* _Excerpted data_:
+ + + + +
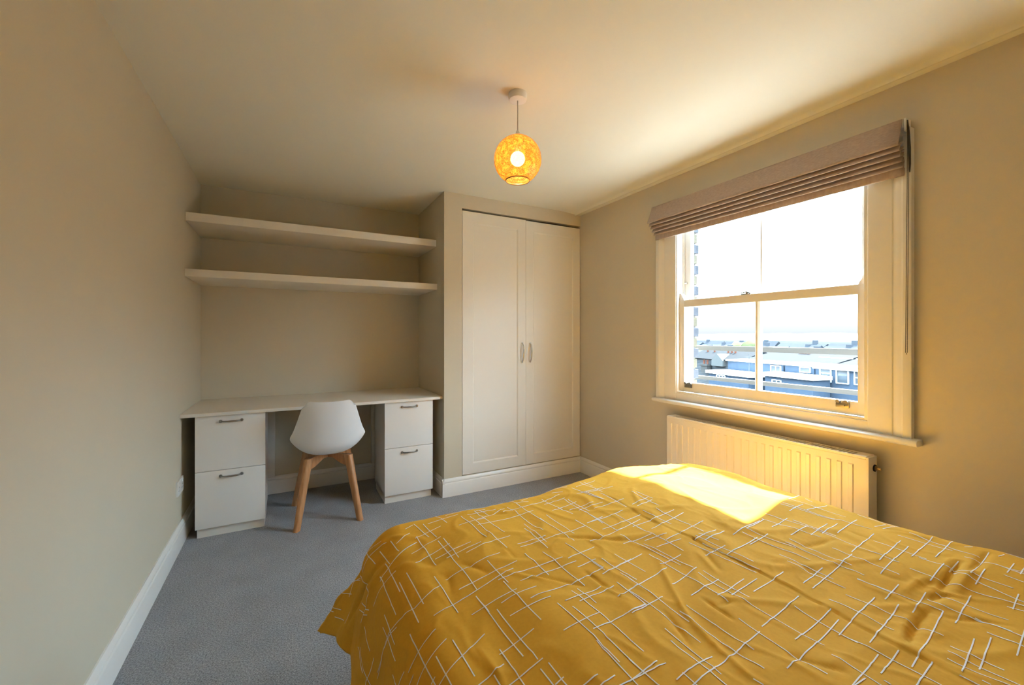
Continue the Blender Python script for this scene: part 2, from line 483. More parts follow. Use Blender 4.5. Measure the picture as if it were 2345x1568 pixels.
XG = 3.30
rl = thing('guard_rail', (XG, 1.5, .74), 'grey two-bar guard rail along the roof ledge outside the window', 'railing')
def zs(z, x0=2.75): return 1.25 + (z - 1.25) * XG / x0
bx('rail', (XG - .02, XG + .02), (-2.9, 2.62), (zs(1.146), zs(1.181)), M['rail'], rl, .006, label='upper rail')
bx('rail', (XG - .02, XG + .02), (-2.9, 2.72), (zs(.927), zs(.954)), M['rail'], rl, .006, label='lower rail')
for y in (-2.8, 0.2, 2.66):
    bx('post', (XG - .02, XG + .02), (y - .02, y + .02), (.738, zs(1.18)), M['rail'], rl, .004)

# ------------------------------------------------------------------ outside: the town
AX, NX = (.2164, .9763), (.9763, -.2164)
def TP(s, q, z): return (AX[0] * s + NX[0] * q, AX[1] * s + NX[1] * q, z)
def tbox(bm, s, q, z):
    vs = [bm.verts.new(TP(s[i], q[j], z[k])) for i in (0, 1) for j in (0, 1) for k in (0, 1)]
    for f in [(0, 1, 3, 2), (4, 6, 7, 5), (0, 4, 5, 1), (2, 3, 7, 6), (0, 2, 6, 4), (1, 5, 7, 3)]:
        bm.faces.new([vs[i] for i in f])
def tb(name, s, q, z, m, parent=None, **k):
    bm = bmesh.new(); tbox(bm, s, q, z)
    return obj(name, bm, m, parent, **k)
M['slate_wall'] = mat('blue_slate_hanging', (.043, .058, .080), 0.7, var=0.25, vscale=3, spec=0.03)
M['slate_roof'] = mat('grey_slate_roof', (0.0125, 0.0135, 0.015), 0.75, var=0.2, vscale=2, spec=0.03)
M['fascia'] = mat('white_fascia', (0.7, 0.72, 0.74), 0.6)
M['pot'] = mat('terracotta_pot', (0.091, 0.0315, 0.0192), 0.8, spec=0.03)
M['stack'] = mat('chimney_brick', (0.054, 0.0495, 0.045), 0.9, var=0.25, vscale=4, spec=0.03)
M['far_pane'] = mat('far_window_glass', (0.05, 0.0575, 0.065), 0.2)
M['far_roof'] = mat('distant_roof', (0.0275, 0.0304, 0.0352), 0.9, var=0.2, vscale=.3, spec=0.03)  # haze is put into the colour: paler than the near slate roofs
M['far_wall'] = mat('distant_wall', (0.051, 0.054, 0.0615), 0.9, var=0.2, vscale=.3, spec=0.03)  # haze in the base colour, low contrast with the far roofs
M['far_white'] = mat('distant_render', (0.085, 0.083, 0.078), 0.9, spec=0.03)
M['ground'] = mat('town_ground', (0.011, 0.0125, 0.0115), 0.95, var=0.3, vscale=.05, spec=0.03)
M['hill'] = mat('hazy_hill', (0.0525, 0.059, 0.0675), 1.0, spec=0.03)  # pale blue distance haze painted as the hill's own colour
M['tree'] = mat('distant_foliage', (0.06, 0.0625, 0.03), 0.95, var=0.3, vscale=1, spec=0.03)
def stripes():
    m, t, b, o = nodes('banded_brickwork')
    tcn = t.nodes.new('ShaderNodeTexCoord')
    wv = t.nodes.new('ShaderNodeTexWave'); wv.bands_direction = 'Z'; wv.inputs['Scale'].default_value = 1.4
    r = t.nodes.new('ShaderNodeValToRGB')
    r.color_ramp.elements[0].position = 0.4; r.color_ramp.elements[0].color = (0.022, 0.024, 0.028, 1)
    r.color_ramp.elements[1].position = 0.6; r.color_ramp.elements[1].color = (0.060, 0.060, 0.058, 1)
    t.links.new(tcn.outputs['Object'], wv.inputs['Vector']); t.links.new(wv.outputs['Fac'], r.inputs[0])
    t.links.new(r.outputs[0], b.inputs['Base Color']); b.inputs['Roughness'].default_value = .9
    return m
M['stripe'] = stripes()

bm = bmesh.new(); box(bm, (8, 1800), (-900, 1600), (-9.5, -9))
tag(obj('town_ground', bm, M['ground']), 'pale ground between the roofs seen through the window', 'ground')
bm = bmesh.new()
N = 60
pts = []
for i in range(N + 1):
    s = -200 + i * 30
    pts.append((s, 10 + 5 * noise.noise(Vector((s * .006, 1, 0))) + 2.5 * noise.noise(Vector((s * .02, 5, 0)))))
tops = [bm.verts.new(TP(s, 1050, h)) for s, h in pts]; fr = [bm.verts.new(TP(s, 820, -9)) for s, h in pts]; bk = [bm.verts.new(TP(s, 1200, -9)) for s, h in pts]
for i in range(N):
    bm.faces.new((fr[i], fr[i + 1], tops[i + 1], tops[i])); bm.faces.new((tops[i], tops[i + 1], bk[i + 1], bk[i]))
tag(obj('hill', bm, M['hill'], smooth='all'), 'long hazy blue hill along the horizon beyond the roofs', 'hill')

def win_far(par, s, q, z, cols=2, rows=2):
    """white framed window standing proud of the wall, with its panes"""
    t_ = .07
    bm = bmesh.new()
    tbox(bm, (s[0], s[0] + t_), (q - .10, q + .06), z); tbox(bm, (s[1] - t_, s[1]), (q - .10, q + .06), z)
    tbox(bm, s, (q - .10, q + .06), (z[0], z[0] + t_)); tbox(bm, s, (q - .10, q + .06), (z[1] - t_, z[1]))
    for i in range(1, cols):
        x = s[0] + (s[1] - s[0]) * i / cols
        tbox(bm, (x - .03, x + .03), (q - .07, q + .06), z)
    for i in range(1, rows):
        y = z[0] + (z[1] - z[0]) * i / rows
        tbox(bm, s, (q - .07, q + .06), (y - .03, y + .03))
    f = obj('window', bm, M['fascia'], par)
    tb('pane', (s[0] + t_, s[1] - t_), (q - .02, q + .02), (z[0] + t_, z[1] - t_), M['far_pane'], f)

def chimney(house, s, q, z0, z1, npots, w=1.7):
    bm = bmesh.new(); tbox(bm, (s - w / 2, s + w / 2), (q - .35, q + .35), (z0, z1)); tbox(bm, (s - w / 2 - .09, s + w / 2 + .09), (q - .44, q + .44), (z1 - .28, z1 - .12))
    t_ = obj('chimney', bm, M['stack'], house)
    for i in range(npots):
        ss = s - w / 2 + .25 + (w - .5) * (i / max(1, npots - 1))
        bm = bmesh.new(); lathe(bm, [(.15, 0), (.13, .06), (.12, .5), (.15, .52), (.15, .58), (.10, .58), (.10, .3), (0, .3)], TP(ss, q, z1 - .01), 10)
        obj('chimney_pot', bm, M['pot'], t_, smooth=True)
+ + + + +
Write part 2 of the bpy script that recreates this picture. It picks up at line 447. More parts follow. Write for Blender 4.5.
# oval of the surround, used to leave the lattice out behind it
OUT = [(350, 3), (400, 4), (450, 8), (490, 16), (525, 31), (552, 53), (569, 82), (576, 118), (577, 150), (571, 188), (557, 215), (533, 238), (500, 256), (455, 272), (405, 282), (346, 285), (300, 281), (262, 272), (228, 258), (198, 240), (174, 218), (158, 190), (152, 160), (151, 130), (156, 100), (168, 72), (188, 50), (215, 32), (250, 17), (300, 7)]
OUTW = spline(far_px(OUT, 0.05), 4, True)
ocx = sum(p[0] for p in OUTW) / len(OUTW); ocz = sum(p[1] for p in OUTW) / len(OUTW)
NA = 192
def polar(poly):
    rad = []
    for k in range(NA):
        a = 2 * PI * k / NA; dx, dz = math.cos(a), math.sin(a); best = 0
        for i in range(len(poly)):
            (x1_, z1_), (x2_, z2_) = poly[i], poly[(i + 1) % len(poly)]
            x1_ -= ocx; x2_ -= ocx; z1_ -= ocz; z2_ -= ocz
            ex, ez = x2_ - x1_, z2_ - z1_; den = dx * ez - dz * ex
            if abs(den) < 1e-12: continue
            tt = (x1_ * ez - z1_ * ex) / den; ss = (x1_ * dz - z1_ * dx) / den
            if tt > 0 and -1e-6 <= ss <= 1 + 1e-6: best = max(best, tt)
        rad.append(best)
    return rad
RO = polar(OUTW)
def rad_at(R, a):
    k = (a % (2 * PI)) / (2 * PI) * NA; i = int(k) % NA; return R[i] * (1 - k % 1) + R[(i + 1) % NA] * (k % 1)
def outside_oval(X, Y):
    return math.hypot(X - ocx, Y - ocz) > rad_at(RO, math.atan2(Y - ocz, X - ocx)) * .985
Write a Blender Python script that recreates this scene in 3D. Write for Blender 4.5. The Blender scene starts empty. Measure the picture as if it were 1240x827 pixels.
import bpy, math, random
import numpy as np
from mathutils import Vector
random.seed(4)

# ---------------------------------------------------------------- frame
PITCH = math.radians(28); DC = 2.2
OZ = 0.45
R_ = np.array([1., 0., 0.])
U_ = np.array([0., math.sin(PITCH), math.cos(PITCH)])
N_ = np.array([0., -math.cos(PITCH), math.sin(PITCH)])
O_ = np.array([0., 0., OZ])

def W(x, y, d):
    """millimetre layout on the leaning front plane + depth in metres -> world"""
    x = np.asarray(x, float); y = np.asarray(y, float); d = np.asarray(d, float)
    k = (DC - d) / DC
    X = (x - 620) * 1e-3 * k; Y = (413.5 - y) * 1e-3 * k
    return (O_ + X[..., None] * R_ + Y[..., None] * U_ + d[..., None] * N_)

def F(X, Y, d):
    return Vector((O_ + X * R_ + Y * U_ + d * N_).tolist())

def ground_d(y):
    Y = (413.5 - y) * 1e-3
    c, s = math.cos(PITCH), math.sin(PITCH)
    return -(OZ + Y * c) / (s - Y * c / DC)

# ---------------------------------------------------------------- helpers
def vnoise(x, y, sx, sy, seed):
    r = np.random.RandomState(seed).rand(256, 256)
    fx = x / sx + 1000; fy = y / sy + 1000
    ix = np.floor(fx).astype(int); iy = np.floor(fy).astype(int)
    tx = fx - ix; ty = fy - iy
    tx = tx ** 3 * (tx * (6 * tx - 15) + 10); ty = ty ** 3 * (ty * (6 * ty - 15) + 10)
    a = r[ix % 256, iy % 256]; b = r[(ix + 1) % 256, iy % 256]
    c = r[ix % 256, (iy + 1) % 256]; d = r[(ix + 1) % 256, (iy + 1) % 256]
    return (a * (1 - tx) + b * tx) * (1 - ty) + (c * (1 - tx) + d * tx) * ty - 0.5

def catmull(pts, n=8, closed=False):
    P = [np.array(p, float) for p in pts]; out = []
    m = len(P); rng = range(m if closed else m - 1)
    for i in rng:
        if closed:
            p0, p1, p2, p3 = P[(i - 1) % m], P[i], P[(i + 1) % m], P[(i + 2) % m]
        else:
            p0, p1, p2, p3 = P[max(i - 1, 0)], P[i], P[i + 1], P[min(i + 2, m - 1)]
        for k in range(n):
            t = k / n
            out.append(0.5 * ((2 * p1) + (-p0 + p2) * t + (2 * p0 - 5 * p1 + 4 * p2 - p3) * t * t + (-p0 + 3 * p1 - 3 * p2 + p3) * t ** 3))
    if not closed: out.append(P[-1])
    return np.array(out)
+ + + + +
* _Task directions_: Transcribe exactly, and only, the lines beginning at the line containing "Continue the Blender" and ending at the line containing "bx('post', (XG - .02, XG", both inclusive.

* _Finished answer_:
Continue the Blender Python script for this scene: part 2, from line 483. More parts follow. Use Blender 4.5. Measure the picture as if it were 2345x1568 pixels.
XG = 3.30
rl = thing('guard_rail', (XG, 1.5, .74), 'grey two-bar guard rail along the roof ledge outside the window', 'railing')
def zs(z, x0=2.75): return 1.25 + (z - 1.25) * XG / x0
bx('rail', (XG - .02, XG + .02), (-2.9, 2.62), (zs(1.146), zs(1.181)), M['rail'], rl, .006, label='upper rail')
bx('rail', (XG - .02, XG + .02), (-2.9, 2.72), (zs(.927), zs(.954)), M['rail'], rl, .006, label='lower rail')
for y in (-2.8, 0.2, 2.66):
    bx('post', (XG - .02, XG + .02), (y - .02, y + .02), (.738, zs(1.18)), M['rail'], rl, .004)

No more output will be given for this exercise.